Ovvero in secondo luogo l’insegnamento a tenor del quale nè la censura ex n. 3 nè la censura ex n. 5 dell’art. 360 c.p.c., comma 1, possono risolversi in una critica del risultato interpretativo raggiunto dal giudice, che si sostanzi nella mera contrapposizione di una differente interpretazione; d’altronde, per sottrarsi al sindacato di legittimità, sotto entrambi i cennati profili, quella data dal giudice al contratto non deve essere l’unica interpretazione possibile, o la migliore in astratto, ma una delle possibili, e plausibili, interpretazioni (cfr. Cass. 22.2.2007, n. 4178; cfr. Cass. 2.5.2006, n. 10131).

21. Nel solco delle riferite indicazioni giurisprudenziali si rileva quanto segue.

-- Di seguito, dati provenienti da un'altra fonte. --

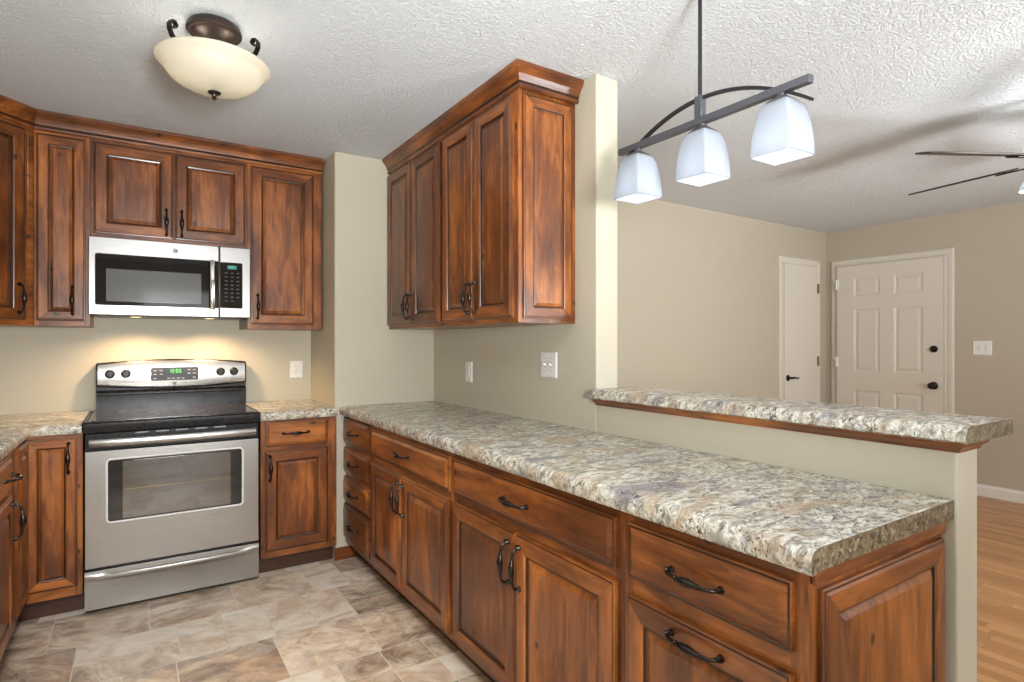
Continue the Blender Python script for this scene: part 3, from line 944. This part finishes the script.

Da un lato, l’interpretazione patrocinata dalla corte territoriale è in toto inappuntabile, giacchè non si prospetta in spregio ad alcun criterio ermeneutico legale e va senz’altro esente da qualsivoglia forma di “anomalia” motivazionale.

Dall’altro, le censure dai ricorrenti addotte si risolvono, in fondo, nella prefigurazione della maggior plausibilità dell’opzione esegetica di segno contrario.

22. La “CO.FI. Costruzioni F.” s.r.l. in liquidazione non ha svolto difese. Nonostante il rigetto del ricorso nessuna statuizione in ordine alle spese del presente giudizio di legittimità va assunta.

23. Ai sensi del D.P.R. 30 maggio 2002, n. 115, art. 13, comma 1 quater, si dà atto della sussistenza dei presupposti processuali per il versamento, da parte dei ricorrenti, con vincolo solidale, di un ulteriore importo a titolo di contributo unificato pari a quello previsto per il ricorso ai sensi dell”art. 13, comma 1 bis, D.P.R. cit., se dovuto (cfr. Cass. sez. un. 20.2.2020, n. 4315).

PQM

La Corte rigetta il ricorso; ai sensi del D.P.R. n. 115 del 2002, art. 13, comma 1 quater, si dà atto della sussistenza dei presupposti processuali per il versamento, da parte dei ricorrenti, con vincolo solidale, di un ulteriore importo a titolo di contributo unificato pari a quello previsto per il ricorso ai sensi dell’art. 13, comma 1 bis, D.P.R. cit., se dovuto.

Così deciso in Roma, nella Camera di consiglio della Sezione Seconda Civile della Corte Suprema di Cassazione, il 2 ottobre 2020.